▶ Given instruction: Up to and including the line that contains "COL=S.collection", repeat each line of the data exactly, starting from the first.

▶ Material provided:
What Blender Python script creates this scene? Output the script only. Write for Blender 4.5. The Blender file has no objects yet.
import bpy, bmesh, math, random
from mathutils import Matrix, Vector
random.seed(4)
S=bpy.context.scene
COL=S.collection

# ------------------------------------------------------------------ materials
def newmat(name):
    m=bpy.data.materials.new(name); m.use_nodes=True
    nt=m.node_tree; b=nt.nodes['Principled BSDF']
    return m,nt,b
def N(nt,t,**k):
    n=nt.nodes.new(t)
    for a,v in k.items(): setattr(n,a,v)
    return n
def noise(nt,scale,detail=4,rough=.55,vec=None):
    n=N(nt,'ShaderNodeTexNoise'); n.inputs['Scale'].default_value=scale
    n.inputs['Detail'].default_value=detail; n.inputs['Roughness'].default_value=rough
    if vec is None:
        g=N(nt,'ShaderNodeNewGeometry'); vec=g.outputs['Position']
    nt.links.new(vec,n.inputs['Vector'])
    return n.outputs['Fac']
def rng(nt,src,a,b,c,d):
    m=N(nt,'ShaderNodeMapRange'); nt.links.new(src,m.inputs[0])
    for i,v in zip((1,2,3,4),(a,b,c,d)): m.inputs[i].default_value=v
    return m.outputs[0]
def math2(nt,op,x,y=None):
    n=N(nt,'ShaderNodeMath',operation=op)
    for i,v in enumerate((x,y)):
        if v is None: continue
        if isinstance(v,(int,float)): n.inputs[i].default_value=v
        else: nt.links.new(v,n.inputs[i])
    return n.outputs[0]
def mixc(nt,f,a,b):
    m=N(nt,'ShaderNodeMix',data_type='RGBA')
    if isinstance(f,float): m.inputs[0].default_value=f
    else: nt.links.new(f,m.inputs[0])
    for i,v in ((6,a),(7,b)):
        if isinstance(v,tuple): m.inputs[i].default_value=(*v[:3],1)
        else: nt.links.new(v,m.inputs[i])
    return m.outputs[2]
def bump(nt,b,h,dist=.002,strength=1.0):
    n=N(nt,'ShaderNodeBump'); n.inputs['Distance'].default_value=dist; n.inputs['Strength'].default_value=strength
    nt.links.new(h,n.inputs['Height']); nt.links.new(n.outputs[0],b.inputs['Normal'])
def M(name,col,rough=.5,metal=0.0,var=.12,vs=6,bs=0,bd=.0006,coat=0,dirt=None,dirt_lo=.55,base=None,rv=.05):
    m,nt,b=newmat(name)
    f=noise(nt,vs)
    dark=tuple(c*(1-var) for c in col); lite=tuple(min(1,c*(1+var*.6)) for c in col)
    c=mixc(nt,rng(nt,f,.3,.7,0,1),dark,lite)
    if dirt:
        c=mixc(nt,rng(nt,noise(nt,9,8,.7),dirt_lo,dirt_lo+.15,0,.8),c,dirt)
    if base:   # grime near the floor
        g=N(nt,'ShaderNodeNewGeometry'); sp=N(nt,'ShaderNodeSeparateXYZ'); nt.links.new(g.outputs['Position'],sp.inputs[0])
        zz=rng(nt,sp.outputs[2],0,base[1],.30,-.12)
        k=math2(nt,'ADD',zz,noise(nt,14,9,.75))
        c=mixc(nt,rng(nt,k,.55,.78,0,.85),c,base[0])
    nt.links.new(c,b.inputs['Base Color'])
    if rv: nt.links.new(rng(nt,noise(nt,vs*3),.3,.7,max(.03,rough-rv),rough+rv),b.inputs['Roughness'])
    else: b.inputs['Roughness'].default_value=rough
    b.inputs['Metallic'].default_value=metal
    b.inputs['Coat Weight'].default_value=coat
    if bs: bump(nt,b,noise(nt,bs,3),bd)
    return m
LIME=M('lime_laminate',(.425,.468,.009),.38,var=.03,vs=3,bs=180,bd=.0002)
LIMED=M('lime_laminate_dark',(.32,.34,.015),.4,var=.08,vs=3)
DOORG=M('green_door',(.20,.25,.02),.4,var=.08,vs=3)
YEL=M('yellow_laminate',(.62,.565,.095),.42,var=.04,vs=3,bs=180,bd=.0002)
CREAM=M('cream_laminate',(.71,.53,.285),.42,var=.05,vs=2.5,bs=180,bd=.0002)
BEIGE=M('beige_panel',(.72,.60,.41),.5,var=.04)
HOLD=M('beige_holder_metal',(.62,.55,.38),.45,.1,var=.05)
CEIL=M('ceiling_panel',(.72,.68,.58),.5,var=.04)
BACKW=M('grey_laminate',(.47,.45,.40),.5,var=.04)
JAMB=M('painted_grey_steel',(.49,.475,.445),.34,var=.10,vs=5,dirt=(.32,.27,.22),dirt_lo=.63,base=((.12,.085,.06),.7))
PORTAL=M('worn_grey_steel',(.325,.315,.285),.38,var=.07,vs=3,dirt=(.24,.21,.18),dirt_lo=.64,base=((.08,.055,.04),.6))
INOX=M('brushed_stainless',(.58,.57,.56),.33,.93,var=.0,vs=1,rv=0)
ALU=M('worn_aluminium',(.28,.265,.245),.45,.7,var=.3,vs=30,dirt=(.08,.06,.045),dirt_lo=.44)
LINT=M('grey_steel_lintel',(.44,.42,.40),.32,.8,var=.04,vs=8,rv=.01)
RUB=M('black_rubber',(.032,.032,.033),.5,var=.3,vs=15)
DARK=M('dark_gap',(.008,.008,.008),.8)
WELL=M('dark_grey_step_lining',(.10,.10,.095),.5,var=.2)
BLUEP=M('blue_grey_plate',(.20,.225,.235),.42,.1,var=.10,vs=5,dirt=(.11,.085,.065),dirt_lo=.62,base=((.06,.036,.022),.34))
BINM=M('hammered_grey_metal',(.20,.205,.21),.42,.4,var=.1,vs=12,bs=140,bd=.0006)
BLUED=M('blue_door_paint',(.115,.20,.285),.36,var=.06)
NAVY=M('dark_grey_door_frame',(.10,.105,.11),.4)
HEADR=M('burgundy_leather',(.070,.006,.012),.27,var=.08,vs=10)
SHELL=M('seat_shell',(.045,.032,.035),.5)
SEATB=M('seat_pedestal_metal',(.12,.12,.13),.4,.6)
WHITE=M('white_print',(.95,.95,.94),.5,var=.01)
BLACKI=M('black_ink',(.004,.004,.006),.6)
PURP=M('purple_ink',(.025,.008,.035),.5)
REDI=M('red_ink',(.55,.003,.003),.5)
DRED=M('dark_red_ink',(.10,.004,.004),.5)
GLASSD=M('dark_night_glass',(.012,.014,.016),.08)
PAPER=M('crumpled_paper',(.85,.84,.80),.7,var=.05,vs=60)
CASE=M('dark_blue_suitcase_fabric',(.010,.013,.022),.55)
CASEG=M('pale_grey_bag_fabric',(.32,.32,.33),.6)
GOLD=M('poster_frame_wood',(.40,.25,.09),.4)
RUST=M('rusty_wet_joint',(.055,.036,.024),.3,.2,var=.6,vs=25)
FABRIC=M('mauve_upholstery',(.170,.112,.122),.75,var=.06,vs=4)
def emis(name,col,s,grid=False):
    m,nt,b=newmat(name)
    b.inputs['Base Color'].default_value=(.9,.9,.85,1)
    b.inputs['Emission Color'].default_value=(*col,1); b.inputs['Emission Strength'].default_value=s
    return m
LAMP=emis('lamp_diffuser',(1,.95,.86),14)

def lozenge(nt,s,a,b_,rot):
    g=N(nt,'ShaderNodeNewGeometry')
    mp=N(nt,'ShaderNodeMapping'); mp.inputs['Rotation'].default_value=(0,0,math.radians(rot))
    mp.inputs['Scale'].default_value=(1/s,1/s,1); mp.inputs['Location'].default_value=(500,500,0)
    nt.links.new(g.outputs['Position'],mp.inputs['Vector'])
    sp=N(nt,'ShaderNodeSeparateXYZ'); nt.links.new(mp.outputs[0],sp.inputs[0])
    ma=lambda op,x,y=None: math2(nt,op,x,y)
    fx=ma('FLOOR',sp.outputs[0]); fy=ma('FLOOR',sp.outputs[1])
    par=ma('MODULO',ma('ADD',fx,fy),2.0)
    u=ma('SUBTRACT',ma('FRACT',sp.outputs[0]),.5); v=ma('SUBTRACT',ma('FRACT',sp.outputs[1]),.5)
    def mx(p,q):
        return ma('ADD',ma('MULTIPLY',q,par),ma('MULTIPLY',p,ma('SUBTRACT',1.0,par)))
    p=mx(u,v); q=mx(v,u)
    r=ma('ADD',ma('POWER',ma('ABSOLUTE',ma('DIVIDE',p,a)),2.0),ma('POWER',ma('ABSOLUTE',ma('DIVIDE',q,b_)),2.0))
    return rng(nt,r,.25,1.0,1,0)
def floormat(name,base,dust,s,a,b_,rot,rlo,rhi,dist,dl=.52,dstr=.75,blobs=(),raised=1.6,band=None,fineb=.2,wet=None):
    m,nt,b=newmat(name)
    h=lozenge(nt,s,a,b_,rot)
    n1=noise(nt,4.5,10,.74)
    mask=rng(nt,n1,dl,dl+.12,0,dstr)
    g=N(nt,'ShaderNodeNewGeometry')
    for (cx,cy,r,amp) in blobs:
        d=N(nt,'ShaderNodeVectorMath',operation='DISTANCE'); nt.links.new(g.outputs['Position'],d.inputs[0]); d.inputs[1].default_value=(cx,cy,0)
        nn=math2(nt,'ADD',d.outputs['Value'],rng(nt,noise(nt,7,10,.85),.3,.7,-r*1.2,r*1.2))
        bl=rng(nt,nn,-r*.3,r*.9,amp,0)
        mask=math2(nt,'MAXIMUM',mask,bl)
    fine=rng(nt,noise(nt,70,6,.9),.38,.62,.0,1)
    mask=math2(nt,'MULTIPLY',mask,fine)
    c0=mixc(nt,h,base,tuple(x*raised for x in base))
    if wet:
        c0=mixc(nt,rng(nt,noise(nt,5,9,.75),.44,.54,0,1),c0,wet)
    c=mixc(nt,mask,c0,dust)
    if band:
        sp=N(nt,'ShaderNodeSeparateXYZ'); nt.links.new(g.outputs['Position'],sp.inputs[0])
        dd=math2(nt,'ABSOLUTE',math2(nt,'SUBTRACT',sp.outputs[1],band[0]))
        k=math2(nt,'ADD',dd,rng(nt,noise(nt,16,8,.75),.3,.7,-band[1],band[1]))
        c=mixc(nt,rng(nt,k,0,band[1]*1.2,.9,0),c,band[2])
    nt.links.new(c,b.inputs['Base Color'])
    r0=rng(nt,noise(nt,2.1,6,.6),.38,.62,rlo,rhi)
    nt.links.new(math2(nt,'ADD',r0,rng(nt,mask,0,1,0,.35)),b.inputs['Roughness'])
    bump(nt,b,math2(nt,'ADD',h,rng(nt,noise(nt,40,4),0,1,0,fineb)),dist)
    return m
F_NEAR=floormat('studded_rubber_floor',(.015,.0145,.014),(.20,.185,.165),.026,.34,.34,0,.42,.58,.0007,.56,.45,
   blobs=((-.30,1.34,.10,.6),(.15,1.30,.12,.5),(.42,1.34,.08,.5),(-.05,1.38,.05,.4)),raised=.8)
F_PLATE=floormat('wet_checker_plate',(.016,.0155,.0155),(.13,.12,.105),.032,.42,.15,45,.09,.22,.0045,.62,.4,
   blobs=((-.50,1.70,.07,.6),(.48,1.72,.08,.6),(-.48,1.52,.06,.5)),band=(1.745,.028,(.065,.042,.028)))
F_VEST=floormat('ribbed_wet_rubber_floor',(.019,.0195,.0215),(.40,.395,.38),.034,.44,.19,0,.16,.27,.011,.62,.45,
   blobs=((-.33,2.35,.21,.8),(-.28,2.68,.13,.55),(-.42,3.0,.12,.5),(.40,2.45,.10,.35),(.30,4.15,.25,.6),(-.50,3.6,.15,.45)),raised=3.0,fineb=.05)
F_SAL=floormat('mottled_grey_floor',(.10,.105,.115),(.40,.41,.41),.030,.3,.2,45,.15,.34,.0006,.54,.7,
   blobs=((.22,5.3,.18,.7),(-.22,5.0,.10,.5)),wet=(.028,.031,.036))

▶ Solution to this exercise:
What Blender Python script creates this scene? Output the script only. Write for Blender 4.5. The Blender file has no objects yet.
import bpy, bmesh, math, random
from mathutils import Matrix, Vector
random.seed(4)
S=bpy.context.scene
COL=S.collection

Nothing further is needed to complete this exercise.